Introduction

Project Cassini defines a GitLab CI/CD pipeline to help developers and reviewers by detecting issues at an early stage when a merge request is created.

To create a merge request on this project the user needs to be a member of the project and refer to Contributing for further details.

Overview

The following diagram illustrates brief overview of Project Cassini automated testing.
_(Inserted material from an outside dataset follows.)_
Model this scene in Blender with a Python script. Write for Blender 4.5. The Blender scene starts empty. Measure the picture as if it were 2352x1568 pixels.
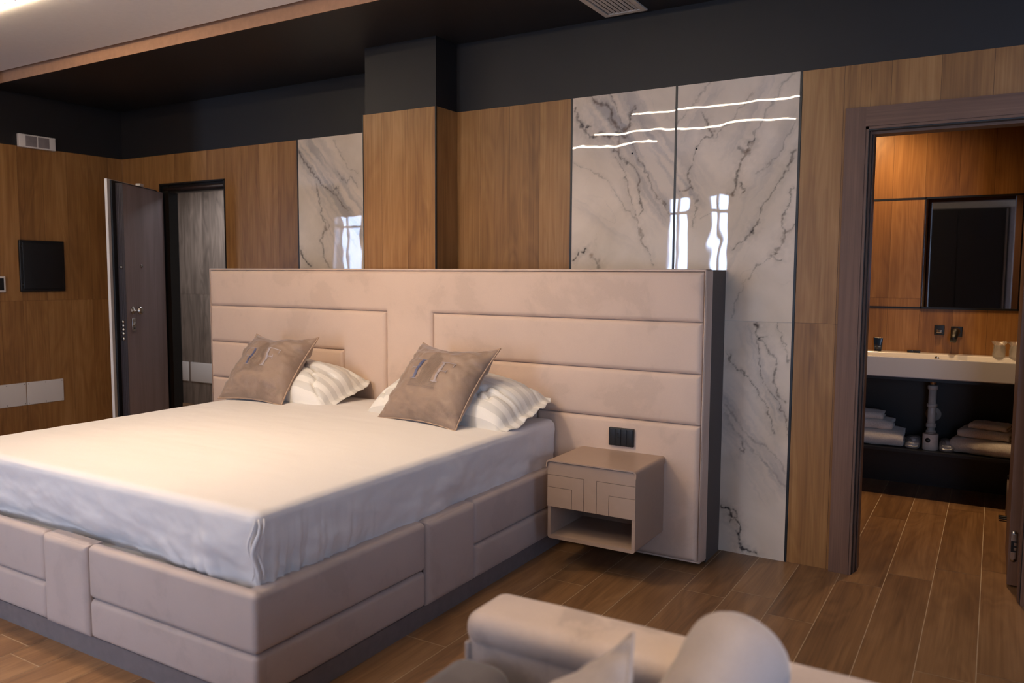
import bpy, math, random
import numpy as np
from mathutils import Vector, Matrix
random.seed(7)
SC = bpy.context.scene
COL = SC.collection
# ---------------------------------------------------------------- camera
YAW, PITCH, ROLL = 0.5395816, -0.0827459, 0.0055649
cd = bpy.data.cameras.new('camera'); cam = bpy.data.objects.new('camera', cd); COL.objects.link(cam)
fw = Vector((-math.sin(YAW)*math.cos(PITCH), math.cos(YAW)*math.cos(PITCH), math.sin(PITCH)))
rt = Vector((math.cos(YAW), math.sin(YAW), 0)); up = rt.cross(fw)
r2 = rt*math.cos(ROLL)+up*math.sin(ROLL); u2 = -rt*math.sin(ROLL)+up*math.cos(ROLL)
M = Matrix((r2, u2, -fw)).transposed().to_4x4(); M.translation = Vector((0.8476, -4.0811, 1.4259))
cam.matrix_world = M
cd.sensor_width = 36; cd.lens = 28.3128; cd.clip_start = 0.05
cd.dof.use_dof = True; cd.dof.focus_distance = 4.3; cd.dof.aperture_fstop = 2.2
SC.camera = cam
# ---------------------------------------------------------------- colour management
vs = SC.view_settings; vs.view_transform = 'Standard'; vs.look = 'None'; vs.gamma = 1; vs.exposure = 0.36
# ---------------------------------------------------------------- world
W = bpy.data.worlds.new('world'); SC.world = W; W.use_nodes = True
W.node_tree.nodes['Background'].inputs[0].default_value = (0.42, 0.6, 1.0, 1)
W.node_tree.nodes['Background'].inputs[1].default_value = 2.0
# ---------------------------------------------------------------- lights
def area(name, loc, target, sx, sy, watts, color, spread=180):
    l = bpy.data.lights.new(name, 'AREA'); l.shape = 'RECTANGLE'; l.size = sx; l.size_y = sy
    l.energy = watts; l.color = color; l.spread = math.radians(spread)
    o = bpy.data.objects.new(name, l); COL.objects.link(o); o.location = loc
    d = Vector(target)-Vector(loc); o.rotation_euler = d.to_track_quat('-Z', 'Y').to_euler()
    return o
DAY = (0.52, 0.68, 1.0); WARM = (1.0, 0.745, 0.49)
YW = -5.6    # window wall
XR = 3.2     # right wall
# daylight just outside each window
WINS = [(-2.74, -2.42), (-2.21, -1.93), (-8.80, -8.15), (1.5, 2.85)]
for a, b in WINS:
    area('daylight', ((a+b)/2, YW-0.42, 1.4), ((a+b)/2, 0, 1.25), b-a+0.3, 2.3, (155 if b < 0 else 60)*(b-a+0.3), DAY)
area('daylight', (XR+0.42, -3.6, 1.5), (0, -3.4, 1.0), 1.5, 2.3, 34, DAY)
# ceiling spots over the bed and in the bathroom, plus two added fills
def spot(name, loc, target, watts, color, size, blend=0.8, rad=0.04):
    l = bpy.data.lights.new(name, 'SPOT'); l.energy = watts; l.color = color
    l.spot_size = math.radians(size); l.spot_blend = blend; l.shadow_soft_size = rad
    o = bpy.data.objects.new(name, l); COL.objects.link(o); o.location = loc
    d = Vector(target)-Vector(loc); o.rotation_euler = d.to_track_quat('-Z', 'Y').to_euler()
    return o
spot('bed_spot', (-2.1, -2.1, 2.84), (-2.2, -1.45, 0.65), 135, WARM, 124, 1.0, 0.12)
spot('nightstand_fill', (-1.25, -1.2, 2.84), (-0.9, -0.8, 0.5), 22, WARM, 66, 1.0, 0.1)  # added fill to brighten the nightstand top, not a real fixture
spot('sofa_fill', (0.55, -2.7, 2.84), (0.6, -2.65, 0.0), 100, WARM, 74, 1.0, 0.12)  # added down-light lifting the sofa top, stands for no ceiling lamp
spot('bath_spot', (-0.05, 1.55, 2.5), (0.15, 2.05, 1.7), 38, (1.0, 0.60, 0.26), 120, 1.0, 0.06)
spot('bath_spot', (0.70, 1.25, 2.5), (0.65, 1.05, 0.0), 72, (1.0, 0.66, 0.36), 96, 1.0, 0.06)
area('hall_light', (-5.6, 0.95, 2.36), (-5.6, 0.95, 0), 1.2, 0.5, 26, (0.85, 0.88, 1.0))
LED_STRENGTH = 98.0

# ---------------------------------------------------------------- material helpers
def lin(c):
    return tuple(((x/255)/12.92 if x/255 <= 0.04045 else ((x/255+0.055)/1.055)**2.4) for x in c)+(1,)
def newmat(name):
    m = bpy.data.materials.new(name); m.use_nodes = True
    nt = m.node_tree; b = nt.nodes['Principled BSDF']
    return m, nt, b
def N(nt, t, **kw):
    n = nt.nodes.new(t)
    for k, v in kw.items():
        if k == 'inp':
            for i, val in v.items(): n.inputs[i].default_value = val
        else: setattr(n, k, v)
    return n
def L(nt, a, b): nt.links.new(a, b)
def mixc(nt, fac, a, b, mode='MIX'):
    n = N(nt, 'ShaderNodeMix', data_type='RGBA', blend_type=mode)
    for s, v in ((n.inputs[0], fac), (n.inputs[6], a), (n.inputs[7], b)):
        if isinstance(v, (int, float, tuple)): s.default_value = v
        else: L(nt, v, s)
    return n.outputs[2]
def mathn(nt, op, a, b=0.0, clamp=False):
    n = N(nt, 'ShaderNodeMath', operation=op); n.use_clamp = clamp
    for s, v in ((n.inputs[0], a), (n.inputs[1], b)):
        if isinstance(v, (int, float)): s.default_value = v
        else: L(nt, v, s)
    return n.outputs[0]
def ramp(nt, fac, stops):
    n = N(nt, 'ShaderNodeValToRGB'); L(nt, fac, n.inputs[0])
    e = n.color_ramp.elements
    while len(e) < len(stops): e.new(0.5)
    for i, (p, c) in enumerate(stops): e[i].position = p; e[i].color = c
    return n.outputs[0]
def plain(name, c, rough=0.5, metal=0.0, noise=0.04, nscale=30, bump=0.0, spec=0.5, coat=0.0, sheen=0.0):
    m, nt, b = newmat(name)
    tc = N(nt, 'ShaderNodeTexCoord'); nz = N(nt, 'ShaderNodeTexNoise', inp={'Scale': nscale, 'Detail': 4})
    L(nt, tc.outputs['Object'], nz.inputs['Vector'])
    cl = lin(c); d = tuple(max(0, x*(1-noise*2)) for x in cl[:3])+(1,); u = tuple(min(1, x*(1+noise*2)) for x in cl[:3])+(1,)
    L(nt, ramp(nt, nz.outputs[0], [(0.3, d), (0.7, u)]), b.inputs['Base Color'])
    b.inputs['Roughness'].default_value = rough; b.inputs['Metallic'].default_value = metal
    b.inputs['Specular IOR Level'].default_value = spec
    b.inputs['Coat Weight'].default_value = coat; b.inputs['Sheen Weight'].default_value = sheen
    if bump:
        bp = N(nt, 'ShaderNodeBump', inp={'Strength': bump, 'Distance': 0.002}); L(nt, nz.outputs[0], bp.inputs['Height'])
        L(nt, bp.outputs[0], b.inputs['Normal'])
    return m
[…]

../_images/gitlab_overview.svg

  • External Tools:

    These tools are used by jobs in the pipeline and built in Docker containers ensuring running them in confined environment.

    • Packages:

      These are Debian packages provided from ubuntu.com

    • jfrog:

      The jfrog tool is provided from jfrog.io to communicate with artifactory.

    • SCT parser:

      The SCT parser is used to parse test results.

  • External Images:

    External images used directly by the pipeline are pulled from the following sources:

    • Base Image:

      The Docker Hub is a service provided by Docker for finding and sharing container images. The images are some of the most secure images on Docker Hub and official released versions which can be used as a base image for usage.

    • gitlab.com:

      These are prebuilt images provided by gitlab.com to include jobs like static analysis.

    • Quay:

      A buildah image is provided by Red Hat (via Quay) to build custom container images. These images, which are used in later stages of the pipeline, are stored in the GitLab Registry.

  • GitLab CI/CD:

    CI/CD is a GitLab feature which validates, request infrastructure for, and runs a GitLab pipeline using Container Registry.

    • GitLab pipelines:

      See Gitlab pipelines

    • Container Registry:

      This stores custom container images which are used by some pipeline jobs.

Architecture

The following diagram illustrates various components involved when the user raises a merge request for changes to be accepted for Project Cassini.


../_images/gitlab_architecture.svg

The different sections are described below:

  • Pipeline configuration:

    This consists of further components:

    • Dangerfile:

      Configures and includes a danger-review job that is used to perform a variety of automated checks on the code under test.

      Danger is a Ruby Gem that runs in the CI environment. It only posts one comment and updates its content on subsequent danger-review runs.

    • .gitlab-ci.yml:

      The meta-cassini repository defines the configuration of pipeline, when user raises merge request for changes to be accepted.

    • Gitlab Templates:

      These provide templates when included for the project to enable/configure tools and functionalities for the pipelines which can be referred in GitLab Templates.

    • .codeclimate.yml:

      Configures Code Climate Plugin which is a Docker image that invokes a program that parses a config file and analyzes files, potentially producing formatted output representing issues in those files.

      Please refer related documentation in Code Quality .

  • GitLab CI/CD:

    A brief overview can be found in GitLab pipeline.

    This consists of further components:

    • GitLab Runners:

      GitLab Runner is an application that works with GitLab CI/CD to run jobs in a pipeline.

    • Container Registry:

      The Container Registry holds the custom images required for specific pipeline jobs, which includes:

      • DangerBot Image

      • Code Climate plugins

      • FVP Image

      • IDT (IoT Device Tester) Greengrass Image

      • LAVA Test Image

      • Utility Image

  • Testing:

    This consists of further components:

    • LAVA test framework:

      The LAVA provides the capabilities to test the built images for Cassini distribution on supported target platforms.

  • Artifactory:

    This provides a database to store results from the LAVA test framework.